Las FARC han creado un enorme negocio con el narco y con la industria del secuestro.
Barack Obama recibió un Premio Nobel de la Paz preventivo. Su único mérito era no ser George Bush hijo; algo que le ha sido dado y en lo que ni siquiera ha podido mediar por ninguna vía. El Nobel de la Paz otorgado a Juan Manuel Santos también tiene algo de apaño. Se lo concedieron desde el convencimiento de que el pueblo de Colombia iba a seguir, sumiso, las indicaciones de la cayada de Santos, bien regada de dinero legal e ilegal. La campaña por el sí contaba con todos los medios a su favor, mientras que la del “no” sólo tenía de su lado tres cosas. Una, el apoyo de los dos políticos más respetados de su país, Álvaro Uribe y Andrés Pastrana. Dos, la posición contraria del presidente con peor valoración de la historia democrática de Colombia, Juan Manuel Santos. Y tres, el peso, casi geológico, de la realidad.

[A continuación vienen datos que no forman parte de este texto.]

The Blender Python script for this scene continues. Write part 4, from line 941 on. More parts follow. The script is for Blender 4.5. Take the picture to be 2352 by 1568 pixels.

La realidad es que las FARC han creado un enorme negocio con el narco y con la industria del secuestro. Pueden renunciar a este último si, a cambio, el Estado de Colombia le respeta su principal fuente de ingresos, que procede de la coca. Para lograrlo, el Estado tiene que renunciar a sus principales funciones. Ha suspendido la aplicación del Código Penal, ha creado una jurisdicción, desvinculada del resto del sistema jurídico, controlada por la organización criminal, y ha renunciado al principio de la igualdad ante la ley. Entrega al narco de las FARC viejas y nuevas tierras, regadas con subvenciones del Estado y favorecidas por un plan de inversión en infraestructuras. Y les concede un espacio fijo en el Congreso, más el control de medios de comunicación. Por último, se condena a cualquier voz discrepante en nombre de la paz.
Más importante que el Nobel de la Paz concedido a Juan Manuel Santos es la paz que sanciona este premio. Y no es la paz de los colombianos.